_DATASET EXCERPT_:
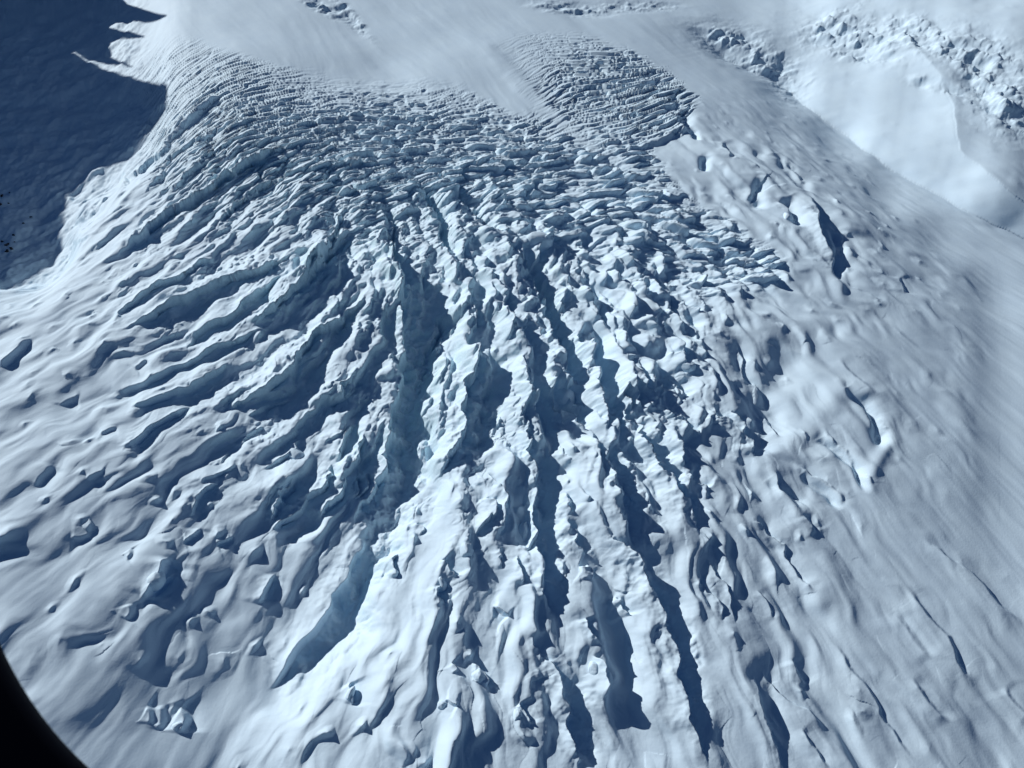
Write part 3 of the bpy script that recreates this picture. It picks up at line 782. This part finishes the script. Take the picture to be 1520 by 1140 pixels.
def grid_mesh(name, x, y, z, attr=None, mat=None):
    nr, nc = x.shape
    wx_, wy_, wz_ = to_world(x, y, z)
    co = np.empty((nr * nc, 3), f32); co[:, 0] = wx_.ravel(); co[:, 1] = wy_.ravel(); co[:, 2] = wz_.ravel()
    i = np.arange(nr * nc, dtype=np.int32).reshape(nr, nc)
    # rows run from near to far, columns left to right
    q = np.stack([i[:-1, :-1], i[:-1, 1:], i[1:, 1:], i[1:, :-1]], -1).reshape(-1, 4)
    me = bpy.data.meshes.new(name)
    me.vertices.add(len(co)); me.vertices.foreach_set('co', co.ravel())
    me.loops.add(q.size); me.loops.foreach_set('vertex_index', q.ravel())
    me.polygons.add(len(q)); me.polygons.foreach_set('loop_start', np.arange(0, q.size, 4, dtype=np.int32))
    me.update(calc_edges=True)
    me.shade_smooth()
    if attr is not None:
        a = me.attributes.new('ice', 'FLOAT', 'POINT'); a.data.foreach_set('value', attr.ravel().astype(f32))
    if mat: me.materials.append(mat)
    o = bpy.data.objects.new(name, me); sc.collection.objects.link(o)
    return o

g = grid_mesh('glacier', X, Y, Z, ice, M_SNOW)
g['kind'] = 'structure'
print('mesh', time.time() - T0)

# ------------------------------------------------------------------ the mountain west of the glacier: its jagged crest throws the big shadow
FPX_X, FPX_Y = plane_to_px(X, Y, Zm)
hx, hy = -LX, -LY                                      # towards the sun, on the plane
TAN = -LPL.z / math.hypot(LPL.x, LPL.y)
EDGE = [(-260,520,0),(-60,450,0),(0,425,0),(50,408,0),(86,385,-10),(95,345,-15),(104,295,-20),(140,262,-15),(195,225,-10),(226,190,5),(248,152,15),(248,122,10),(205,100,5),(165,86,0),(102,77,0),
        (165,63,0),(222,52,0),(160,44,0),(185,36,0),(252,22,0),(190,6,0),(175,-10,0),(240,-32,0),(190,-60,0),(280,-90,0),(150,-130,0)]
prof_pts = []
for a_, b_, z_ in EDGE:
    k_ = int(np.argmin((FPX_X - a_) ** 2 + (FPX_Y - b_) ** 2)); j_, i_ = divmod(k_, X.shape[1])
    z_ = float(Zm[j_, i_]) if a_ > -30 else z_
    x0, y0 = map(float, px_to_plane(a_, b_, z_))
    prof_pts.append((x0 * hy - y0 * hx, x0 * hx + y0 * hy, z_))      # across the light, towards the sun
prof_pts.sort()
OFF = 3400.0                                           # the crest stands on this line, left of everything the camera sees
qs = np.array([p[0] for p in prof_pts]); ps = np.array([p[1] for p in prof_pts]); zs = np.array([p[2] for p in prof_pts])
print('q', qs.min(), qs.max(), 'p', ps.min(), ps.max(), 'tan', TAN)
qq = np.arange(qs.min() - 600, qs.max() + 1500, 7.0); ww = np.concatenate([np.arange(-900, -90, 22.0), np.arange(-90, 90, 7.0), np.arange(90, 900, 22.0)])
QQ, WW = np.meshgrid(qq, ww, indexing='ij')
crest_p = OFF
top = np.interp(qq, qs, zs) + TAN * (crest_p - np.interp(qq, qs, ps))
top = np.where(qq < qs.min(), np.maximum(top - (qs.min() - qq) * .8, -250), top)
nz = fbm((QQ / 90).astype(f32), (WW / 90).astype(f32), 5, 91) * 40 * np.clip(np.abs(WW) / 120, 0, 1)
ker = np.exp(-(np.arange(-150, 151) / 70.0) ** 2); ker /= ker.sum()
tops = np.convolve(np.pad(top, 150, mode='edge'), ker, mode='valid')
bl = np.clip((np.abs(WW) - 40) / 240, 0, 1); bl = bl * bl * (3 - 2 * bl)
mz = top[:, None] * (1 - bl) + tops[:, None] * bl - np.abs(WW) * 2.2 + nz
mz = np.maximum(mz, -330 + 0 * mz)
MX = QQ * hy + (crest_p + WW) * hx; MY = -QQ * hx + (crest_p + WW) * hy
mpx, mpy = plane_to_px(MX, MY, mz)
vis = (mpx > 0) & (mpx < 1520) & (mpy > 0) & (mpy < 1140)
print('mountain visible verts', vis.sum(), 'of', vis.size, mpx[vis].max() if vis.any() else '')
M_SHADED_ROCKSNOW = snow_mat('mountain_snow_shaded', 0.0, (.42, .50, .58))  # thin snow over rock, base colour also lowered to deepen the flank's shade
print('crest heights', top.min(), top.max())
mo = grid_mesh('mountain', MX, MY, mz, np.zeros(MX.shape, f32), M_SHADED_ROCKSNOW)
mo['kind'] = 'structure'

# ------------------------------------------------------------------ the aircraft's window frame, of which the lower left corner is in view
def ring():
    D = .30
    k = D / FPX
    x0, x1, y0, y1, r = -34, 2320, -720, 1272, 535
    pts = []
    for cx_, cy_, a0 in ((x1 - r, y0 + r, -90), (x1 - r, y1 - r, 0), (x0 + r, y1 - r, 90), (x0 + r, y0 + r, 180)):
        for i in range(33):
            a = R(a0 + 90 * i / 32)
            pts.append(((cx_ + r * math.cos(a) - 760) * k, (570 - cy_ - r * math.sin(a)) * k, math.cos(a), -math.sin(a)))
    prof = [(0.004, -.016), (.0008, -.013), (0, -.009), (0.0006, -.005), (.004, -.002), (.012, 0), (.05, .001), (.056, -.004), (.056, -.016)]
    import bmesh
    bm = bmesh.new()
    vs_ = []
    for x, y, nx_, ny_ in pts:
        vs_.append([bm.verts.new((x + nx_ * a, y + ny_ * a, -D + b + .016)) for a, b in prof])
    n = len(vs_); m = len(prof)
    for i in range(n):
        for j in range(m):
            bm.faces.new((vs_[i][j], vs_[(i + 1) % n][j], vs_[(i + 1) % n][(j + 1) % m], vs_[i][(j + 1) % m]))
    bmesh.ops.recalc_face_normals(bm, faces=bm.faces)
    me = bpy.data.meshes.new('window_frame'); bm.to_mesh(me); bm.free()
    me.shade_smooth()
    o = bpy.data.objects.new('window_frame', me)
    o.location = cam.location; o.rotation_euler = cam.rotation_euler
    sc.collection.objects.link(o)
    return o
fr = ring()
m = bpy.data.materials.new('black_rubber'); t, N, L = nodes(m)
o_ = N('ShaderNodeOutputMaterial'); b_ = N('ShaderNodeBsdfPrincipled'); L(b_.outputs[0], o_.inputs[0])
nn = N('ShaderNodeTexNoise'); nn.inputs['Scale'].default_value = 400
rr = N('ShaderNodeValToRGB'); rr.color_ramp.elements[0].color = (.004, .003, .007, 1); rr.color_ramp.elements[1].color = (.010, .007, .013, 1)
L(nn.outputs[0], rr.inputs[0]); L(rr.outputs[0], b_.inputs['Base Color']); b_.inputs['Roughness'].default_value = .8
b_.inputs['Specular IOR Level'].default_value = .15
fr.data.materials.append(m)
fr['label'] = "curved black rim of the aircraft window at the lower left, close to the viewer"
fr['category'] = "window frame"

# ------------------------------------------------------------------ things standing on the ice: great blocks, and rocks in the shaded valley
FPX_X, FPX_Y = plane_to_px(X, Y, Z)
def ground_at(px, py):
    d = (FPX_X - px) ** 2 + (FPX_Y - py) ** 2
    k = int(np.argmin(d)); j, i = divmod(k, X.shape[1])
    return float(X[j, i]), float(Y[j, i]), float(Z[j, i]), float(S[j, i])
from mathutils import noise as mnoise
import bmesh
def lump(name, px, py, w, d, h, rot, seed, mat, label, cat, group, box=.8, rough=.035, facet=0.0, sink=.75):
    """w, d, h in photo pixels; a weathered block with its foot in the snow"""
    x, y, z, s = ground_at(px, py)
    bm = bmesh.new()
    bmesh.ops.create_icosphere(bm, subdivisions=5 if w > 14 else 4, radius=1)
    off = Vector((seed * 7.3, seed * 3.1, seed * 1.7))
    rnd = random.Random(seed)
    cuts = [(Vector((rnd.uniform(-1, 1), rnd.uniform(-1, 1), rnd.uniform(-.3, 1))).normalized(), rnd.uniform(.55, .85)) for _ in range(9)]
    for v in bm.verts:
        p = v.co.copy()
        q = Vector([math.copysign(abs(c) ** box, c) for c in p])
        q = q.normalized() * (q.length * .5 + .5)
        for n_, c_ in cuts:                               # planes that chop the block into faces
            e = q.dot(n_) - c_
            if e > 0: q -= n_ * e * (.55 + .4 * facet)
        k = mnoise.fractal(p * 1.3 + off, 1.0, 2.0, 3) * rough * 1.4 + mnoise.fractal(p * 4 + off, 1.0, 2.0, 3) * rough * .45
        q *= 1 + k
        q.x *= w * s / 2; q.y *= d * s / 2; q.z *= h * s
        if q.z > 0: q.x += q.z * .12; 
        v.co = q
    me = bpy.data.meshes.new(name); bm.to_mesh(me); bm.free()
    me.shade_smooth(); me.materials.append(mat)
    a = me.attributes.new('ice', 'FLOAT', 'POINT'); a.data.foreach_set('value', np.full(len(me.vertices), .08, f32))
    o = bpy.data.objects.new(name, me)
    o.location = RT @ Vector((x, y, z - sink * h * s * .5))
    o.rotation_euler = (TILT, 0, 0); 
    o.rotation_mode = 'XYZ'
    o.matrix_world = Matrix.Translation(o.location) @ RT @ Matrix.Rotation(R(rot), 4, 'Z')
    sc.collection.objects.link(o)
    o['label'] = label; o['category'] = cat
    if group: o['group'] = group
    return o
GI = 'ice blocks standing out of the icefall'
BLK = [
 (436,672,42,26,15,-55,1,'long smooth snow-capped ice block with a big dark shadow, left of the long gully'),
 (800,352,40,40,17,20,2,'largest rounded snow-covered ice block, right of the dark crevasse in the upper middle'),
 (824,348,22,26,12,10,3,'smaller rounded ice block leaning on the right of the largest one in the upper middle'),
 (838,585,32,44,13,25,4,'egg-shaped smooth white ice block between the two dark troughs right of centre'),
 (780,790,26,44,17,0,5,'tall white egg-shaped ice block on the left rim of the long trough below centre'),
 (710,1003,30,24,16,-10,6,'pale blue faceted ice block alone on the smooth snow near the bottom centre'),
 (656,1046,18,16,9,0,7,'small grey ice block just below and left of the pale blue faceted block'),
 (519,1028,14,22,10,-20,8,'small dark-sided ice block near the bottom right of the wide shaded gully'),
 (692,815,18,26,13,15,9,'pointed ice block with a wedge shadow on the snow rib below the centre'),
 (655,865,16,24,13,5,10,'narrow upright ice block just below the wedge-shadowed one'),
 (1020,540,26,20,11,-20,11,'rounded dome of snow-covered ice with an oval shadow, right edge of rough ice'),
 (706,572,24,32,12,-10,12,'hollow-faced ice block on the lit rib beside the broad shaded pit in the middle'),
 (768,1060,16,24,11,-15,13,'dark-sided ice block on the bottom slope below the pale blue block'),
 (950,735,30,26,13,10,14,'lumpy snow-covered ice block on the rib right of the long trough below centre'),
 (230,862,26,34,11,-35,15,'broad dark-faced ice mound alone on the smooth snow at lower left'),
 (262,1078,22,14,9,10,16,'cracked ice block in the cluster near the bottom left corner'),
 (1168,322,16,22,9,-20,17,'rounded ice knob with a dark hollow beside the smooth slope at upper right'),
 (880,990,16,26,12,5,18,'squared grey ice block on the lit rib just left of the last deep trough'),
]
for (a_, b_, w_, d_, h_, r_, sd_, lb_) in BLK:
    lump('ice_block', a_, b_, w_, d_, h_, r_, sd_, M_SNOW, lb_, 'ice block', GI)
m = bpy.data.materials.new('dark_rock'); t, N, L = nodes(m)
o_ = N('ShaderNodeOutputMaterial'); b_ = N('ShaderNodeBsdfPrincipled'); L(b_.outputs[0], o_.inputs[0])
nn = N('ShaderNodeTexNoise'); nn.inputs['Scale'].default_value = .25; nn.inputs['Detail'].default_value = 6
tc = N('ShaderNodeTexCoord'); L(tc.outputs['Object'], nn.inputs['Vector'])
rr = N('ShaderNodeValToRGB'); rr.color_ramp.elements[0].position = .35; rr.color_ramp.elements[0].color = (.015, .017, .022, 1); rr.color_ramp.elements[1].position = .7; rr.color_ramp.elements[1].color = (.06, .06, .065, 1)
L(nn.outputs[0], rr.inputs[0]); L(rr.outputs[0], b_.inputs['Base Color']); b_.inputs['Roughness'].default_value = .9
GR = 'dark rocks in the shaded valley at the left edge'
RK = [
 (3,291,5,8,4,0,31,'tall dark rock at the left edge, highest of the bare rocks in the shaded valley'),
 (1,304,4,6,3,0,32,'dark rock cut by the left edge, just below the tall one'),
 (14,286,4,4,2,0,33,'small dark rock right of the tall one in the shaded valley'),
 (12,302,3,3,2,0,34,'tiny dark rock below the small one in the shaded valley'),
 (46,322,5,4,2,20,35,'lone dark rock standing apart, farthest right in the shaded valley'),
 (34,331,4,3,2,0,36,'thin dark rock between the lone one and the lower rock cluster'),
 (20,349,8,4,3,-25,37,'long narrow dark rock on top of the lower rock cluster at the left edge'),
 (10,363,11,7,4,10,38,'broad dark rock in the middle of the lower rock cluster at the left edge'),
 (17,369,8,6,4,-20,39,'dark rock at the lower right of the lower cluster at the left edge'),
 (10,374,10,5,4,0,40,'lowest dark rock of the cluster at the left edge'),
 (4,359,5,4,3,0,41,'small dark rock at the upper left of the lower cluster'),
 (22,359,5,3,2,0,42,'small dark rock at the right of the lower cluster'),
]
for (a_, b_, w_, d_, h_, r_, sd_, lb_) in RK:
    lump('rock', a_, b_, w_, d_, h_, r_, sd_, m, lb_, 'rock', GR, box=.8, rough=.3, facet=1.0, sink=.2)
print('done', time.time() - T0)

_TASK DESCRIPTION_: Reproduce exactly the run of lines that opens the listing and closes with the line holding "print('mesh', time.time() - T0)". Pictures are excluded.

_SOLUTION_:
Write part 3 of the bpy script that recreates this picture. It picks up at line 782. This part finishes the script. Take the picture to be 1520 by 1140 pixels.
def grid_mesh(name, x, y, z, attr=None, mat=None):
    nr, nc = x.shape
    wx_, wy_, wz_ = to_world(x, y, z)
    co = np.empty((nr * nc, 3), f32); co[:, 0] = wx_.ravel(); co[:, 1] = wy_.ravel(); co[:, 2] = wz_.ravel()
    i = np.arange(nr * nc, dtype=np.int32).reshape(nr, nc)
    # rows run from near to far, columns left to right
    q = np.stack([i[:-1, :-1], i[:-1, 1:], i[1:, 1:], i[1:, :-1]], -1).reshape(-1, 4)
    me = bpy.data.meshes.new(name)
    me.vertices.add(len(co)); me.vertices.foreach_set('co', co.ravel())
    me.loops.add(q.size); me.loops.foreach_set('vertex_index', q.ravel())
    me.polygons.add(len(q)); me.polygons.foreach_set('loop_start', np.arange(0, q.size, 4, dtype=np.int32))
    me.update(calc_edges=True)
    me.shade_smooth()
    if attr is not None:
        a = me.attributes.new('ice', 'FLOAT', 'POINT'); a.data.foreach_set('value', attr.ravel().astype(f32))
    if mat: me.materials.append(mat)
    o = bpy.data.objects.new(name, me); sc.collection.objects.link(o)
    return o

g = grid_mesh('glacier', X, Y, Z, ice, M_SNOW)
g['kind'] = 'structure'
print('mesh', time.time() - T0)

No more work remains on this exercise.